For ‘Patent Wars’ Alarmists, Time to Make Peace with the Empirical Data
To hear it from some critics, the U.S. patent system is buckling under the weight of frenzied and unprecedented patent litigation. The explosion in disputes—so the narrative goes—greatly increases transaction costs and significantly depresses innovation. A scary story indeed. But the empirical data paints a very different picture.
Critics who claim that “patent wars” have brought the system to the brink misplace focus on a single, flawed metric: the raw number of lawsuits. In the first place, patent litigation is not increasing. When examining patent litigation by any meaningful measure, there has actually been a slight decrease in recent years, with long-term trends revealing a markedly steady rate of patent litigation. Any perceived increases are illusory and attributable to the 2011 Leahy-Smith America Invents Act (AIA), which increased the raw number of lawsuits by making the joinder of defendants more difficult. The AIA precluded the joinder of multiple defendants in a single patent lawsuit solely on the basis that all defendants infringe the same patents. As a result, as of 2011 patent owners had to file separate cases against each defendant, creating an artificial inflation of patent lawsuits counted based on filings.1
But even putting aside the fact that patent litigation is not truly increasing, there is a fundamental flaw in the very logic of “more is bad.” This reductive premise ignores that the core purpose of the patent system is to provide a mechanism for the exercise of proprietary rights. In an age where innovation is increasing and more patents are being granted, some increase in litigation is a sign not that the system is failing, but rather that it is working.

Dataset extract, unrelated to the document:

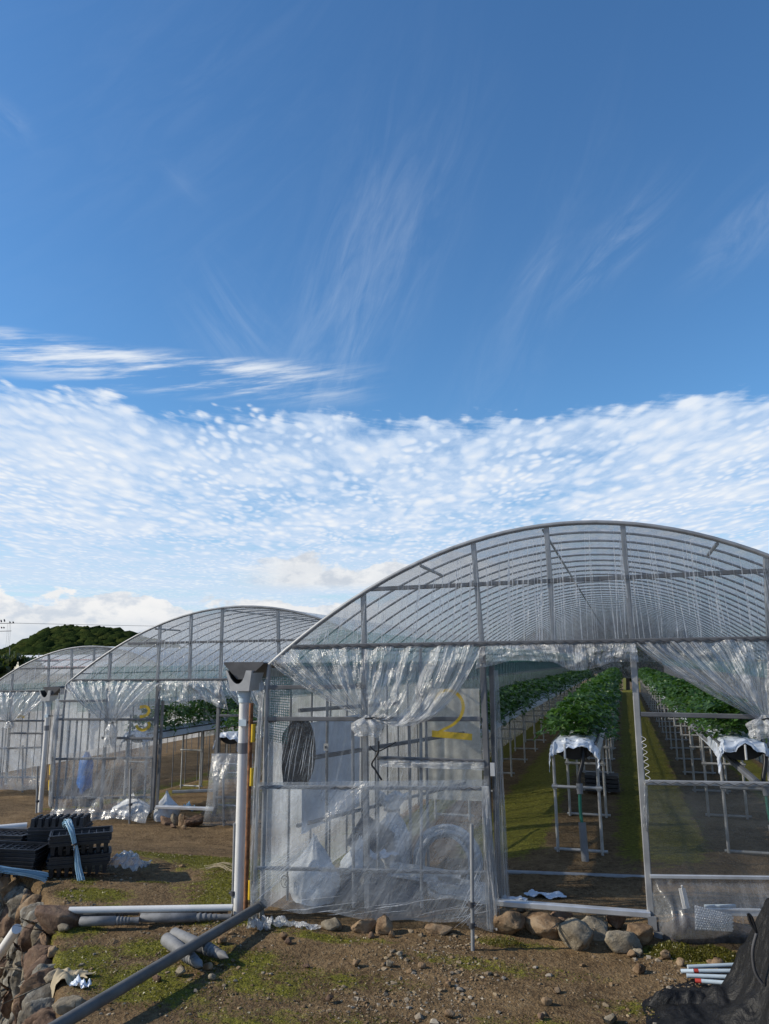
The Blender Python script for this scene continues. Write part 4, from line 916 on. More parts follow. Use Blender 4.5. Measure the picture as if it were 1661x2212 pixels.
# drain hoses at the bed fronts
def drain(xc, y, zt, px_g, label, lean):
    g = thing('drain_pipe', label, 'drain pipe', (xc+lean*.2, y-.35, .08), group='drain pipes at the bed fronts'); L = lambda z: Vector((xc+.03+lean*(1.2-z)*.10, y-.10-.14*(1.2-z), z))
    mb = MB(); mb.tube(catmull([L(1.18)+Vector((.07, .06, 0)), L(1.02)+Vector((.05, .02, 0)), L(.86), L(.76)], 5), .022, 8); mb.build('black_hose', M['black'], g)
    mb = MB(); mb.tube([L(.80), L(.70)], [.034, .030], 12); mb.build('cup', M['grey_pvc'], g)
    mb = MB(); mb.tube(catmull([L(.72), L(.56)+Vector((-.008, 0, 0)), L(.40)], 5), .017, 10); mb.build('green_hose', M['green_hose'], g)
    mb = MB(); mb.tube([L(.43), L(.0)+Vector((.03*lean, 0, 0))], .038, 14); mb.build('grey_pipe', M['grey_pvc'], g)
    mb = MB(); mb.tube([(xc-.09, y-.14, zt), (xc-.092, y-.15, zt-.15)], .012, 8); mb.build('drip_end', M['pvc'], g)
drain(-.555, 8.5, 1.19, None, 'green hose and grey pipe draining the middle bed', .25); drain(1.24, 8.88, 1.19, None, 'green hose and grey pipe draining the right bed', .55)
mb = MB(); a = at_y(1494, 1566, 10.6); b_ = at_y(1640, 1695, 8.3); mb.beam(a, b_, .07, .05); mb.beam(a+Vector((0, 0, .03)), b_+Vector((0, 0, .03)), .03, .015, 1)
tag(mb.build('drain_channel', [M['grey_pvc'], M['steel_dark']], None, b_), 'pale grey channel slanting down in front of the right bed', 'channel')
mb = MB(); q0 = Vector((-.42, 12.3, .10))
for k in range(4): mb.box(q0+Vector((0, 0, .05+k*.06)), (.50, .34, .045), taper=.96)
tag(mb.build('crate', M['tray'], None, q0), 'dark slatted crate on the soil under the middle bed', 'crate')
# ------------------------------------------------------------------ things stored behind the film of the near house
def sack(name, p, w, d, h, mat, label, seed=0, peak=.5, cat='sack', fold=.10, n=9):
    mb = MB()
    def fn(u, v):
        a = 2*math.pi*u; r = (.90+.10*smooth(0, .15, v))*(1-.93*smooth(.35, 1.02, v)**peak)
        r *= 1+fold*math.sin(a*n+4*nz(v*2, seed, 0))*smooth(.2, .9, v)+.38*nz(math.cos(a)*1.3, math.sin(a)*1.3+v*2, seed)+.10*nz(math.cos(a)*4, math.sin(a)*4+v*5, seed)
        return Vector(p)+Vector((math.cos(a)*w/2*r+.10*w*v*nz(v*2, 1, seed), math.sin(a)*d/2*r, h*v*(1+.1*nz(math.cos(a)*2, math.sin(a)*2, seed+2))))
    mb.grid(fn, 60, 26); mb.add([fn(i/60, 0) for i in range(60)], [tuple(range(59, -1, -1))])
    o = mb.build(name, M[mat], None, p); return tag(o, label, cat)
s1 = sack('sack', (-2.68, 6.42, .05), .44, .34, .52, 'sack', 'big white sack with a circled mark, behind the lower left film', 3, .9, n=3, fold=.05)
mb = MB(); cc = Vector(F2(c5(292, 617), -.04)); cc = Vector((cc.x, 6.42-.165, cc.z)); ring_ = [cc+Vector((math.cos(i/16*6.283)*.035, -.004, math.sin(i/16*6.283)*.048)) for i in range(16)]
mb.tube(ring_, .0028, 4, closed=True); mb.tube(catmull([cc+Vector((-.012, -.004, .012)), cc+Vector((0, -.004, .024)), cc+Vector((.014, -.004, .01)), cc+Vector((-.002, -.004, -.02)), cc+Vector((.012, -.004, -.028))], 4), .0028, 4)
mb.build('marker_drawing', M['black'], s1)
sack('sack', (-2.42, 6.9, .05), .42, .34, .42, 'sack', 'small slumped white sack behind the big marked one', 8, .9, n=4)
t = sack('tied_bag', (-2.25, 7.35, .06), .36, .34, .62, 'sack', 'upright white bag tied at the neck with a dark cord', 5, 1.4, 'bag', .2, 11)
mb = MB(); mb.tube([(-2.25+math.cos(i/12*6.283)*.075, 7.35+math.sin(i/12*6.283)*.07, .635) for i in range(12)], .010, 6, closed=True); mb.build('neck_cord', M['black'], t)
mb = MB()
def tuft(u, v):
    a = 2*math.pi*u; r = .045+.10*v*(1+.35*math.sin(a*7)); return Vector((-2.25+math.cos(a)*r, 7.35+math.sin(a)*r, .62+.15*v+.03*math.sin(a*5)*v))
mb.grid(tuft, 44, 6); mb.build('tuft', M['sack'], t)
mb = MB(); mb.box((-2.38, 7.1, .42), (.34, .03, .30), rot=Matrix.Rotation(.5, 3, 'Y') @ Matrix.Rotation(-.4, 3, 'X')); mb.box((-2.38, 7.07, .42), (.36, .012, .32), rot=Matrix.Rotation(.5, 3, 'Y') @ Matrix.Rotation(-.4, 3, 'X'))
tag(mb.build('tilted_board', M['dark_grey'], None, (-2.38, 7.1, .1)), 'dark board leaning beside the tied white bag', 'board')
def coil(name, c, R, r, turns, mat, label, axis='y', seed=0, sq=1.0, cat='hose'):
    rnd = random.Random(seed); mb = MB()
    for k in range(turns):
        a = rnd.uniform(-.14, .14); o = Vector((rnd.uniform(-.03, .03), rnd.uniform(-.08, .08), rnd.uniform(-.02, .02))); RR = R*rnd.uniform(.84, 1.06)
        mb.tube([Vector(c)+o+Vector((math.cos(t_)*RR, math.sin(t_+1)*a*RR, math.sin(t_)*RR*sq)) for t_ in [i/26*6.283 for i in range(26)]], r, 7, closed=True)
    return tag(mb.build(name, M[mat], None, c), label, cat)
coil('hose_coil', (-1.62, 6.95, .30), .27, .020, 9, 'film_bag', 'milky coil of soft hose standing behind the film below the 2', seed=2)
coil('hose_coil', F2((648, 1626), -.28), .105, .013, 13, 'black', 'long black hose coil hanging behind the upper left film', seed=4, sq=2.55)
mb = MB()
cb = Vector(F2((648, 1626), -.25))
mb.grid(lambda u, v: cb+Vector(((u-.62)*.27*(.25+.75*smooth(-.05, .30, v))*(1-.12*smooth(.6, 1, v)), -.02+.03*nz(u*6, v*3, 2)+.03*math.sin(u*3.14), .30-.60*v-.02*nz(u*5, 0, 3))), 24, 20)
tag(mb.build('dark_cover', M['black'], None, cb), 'dark sheet hung beside the black hose coil', 'sheet')
for k, (px, dz) in enumerate((((703, 1690), .25), ((690, 1672), .18))):
    p = at_y(px[0], px[1], 7.25); mb = MB(); rnd = random.Random(k+3)
    for _ in range(7):
        q_ = [p+Vector((rnd.uniform(-.06, .06), rnd.uniform(-.05, .05), dz/2-i*dz/4+rnd.uniform(-.03, .03))) for i in range(5)]; mb.tube(catmull(q_, 4), .007, 5)
    tag(mb.build('cable_bundle', M['black'], None, p), ('tangle of black cable tied to the inner pipe', 'smaller tangle of black cable left of the other')[k], 'cable')
mb = MB(); p = at_y(830, 1862, 6.9)
mb.grid(lambda u, v: p+Vector(((u-.5)*.26, (v-.5)*.2, .03+.06*nz(u*4, v*3, 3)+.05*u)), 20, 12); tag(mb.build('crumpled_sheet', M['white_sheet'], None, p), 'crumpled white sheet lying between bag and hose coil', 'sheet')
for k, (x, z, w, d) in enumerate(((-1.72, .30, .62, .10), (-1.35, .20, .52, .14))):
    mb = MB(); mb.box((x, 6.55, z), (w, .012, d), rot=Matrix.Rotation(.07, 3, 'Y')); mb.box((x, 6.52, z-d/2), (w*1.02, .05, .012), rot=Matrix.Rotation(.07, 3, 'Y'))
    tag(mb.build('film_offcut', M['film_bag'], None, (x, 6.55, z)), ('longer pale strip leaning inside the lower film', 'shorter pale strip leaning inside the lower film, right')[k], 'strip')
mb = MB(); rnd = random.Random(4)
mb.grid(lambda u, v: Vector((-2.2+.9*(u-.5)+.02*nz(u*20, v*4, 1), 6.45+.3*v, .06+.22*math.sin(math.pi*v)**.5*(1-.3*abs(u-.5))+.03*nz(u*5, v*5, 6))), 50, 14)
tag(mb.build('dark_mat', M['dark_grey'], None, (-2.2, 6.5, .05)), 'dark folded mat on the floor behind the lower film', 'mat')
# pale panel leaning along the side, and a cream one
for k, (x0, y0_, x1, y1_, z0, z1, mt, lb) in enumerate(((-2.84, 6.5, -2.78, 7.9, .55, 1.5, 'white_sheet', 'pale blue-white sheet hanging on the left side wall'), (-2.5, 9.3, -1.72, 9.35, .4, 1.72, 'board', 'cream sheet hanging across the passage behind the knot'))):
    mb = MB(); mb.grid(lambda u, v: Vector((x0+(x1-x0)*u+.02*nz(u*9, v*2, k), y0_+(y1_-y0_)*u+.02*nz(u*8, v, k+4), z0+(z1-z0)*v)), 40, 12); tag(mb.build('hanging_sheet', M[mt], None, (x0, y0_, z0)), lb, 'sheet')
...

Patent litigation historically has increased after periods of disruptive innovation. It is often a marker of a healthy innovation ecosystem, in which competitors jockey for position in a developing marketplace. From sewing machines and telephones to semiconductors and now smartphones, so-called patent wars (a phrase dating back at least to the 1850s) have hardly slowed the pace of American innovation.
Making sense of patent litigation data—rather than merely making a political point—requires normalization of data. Controlling for the AIA joinder provision, which resulted in a significant increase of the raw number of lawsuits, the rate of patent litigation has remained relatively unchanged over the last five decades and has actually decreased in recent years. Critics will continue to focus on raw numbers when it bolsters their sky-is-falling narrative and then, after particularly sleepy periods, shift toward headline-grabbing percent increases (having conveniently remained quiet during the preceding valleys setting up those conspicuous peaks). The key to deriving any meaningful understanding from the data is to measure changes over relevant periods of time and to account for context that can eliminate aberrations that belie the narrative told by raw numbers.
The early twenty-first century has been a period of intense technological innovation. With the advent of artificial intelligence, mobile communications, quantum computing, and other game-changing technologies, the United States is in a period of unprecedented technological disruption. Accordingly, economic competitors have engaged in patent litigation. Put in its proper context, this current period of American innovation is no more prone to patent litigation than earlier periods of significant technological change. The sky is not falling; the system is not broken. The empirical data demonstrate that, when it comes to bombastic calls for peacemaking intervention into so-called patent wars, discretion is most certainly the better part of valor.
David Kappos is a partner at Cravath Swaine and Moore and was the undersecretary of commerce for intellectual property and director of the U.S. Patent and Trademark Office from 2009 to 2013. Kirti Gupta is a senior adviser at the Center for Strategic and International Studies in Washington, D.C., and the chief economist at Qualcomm.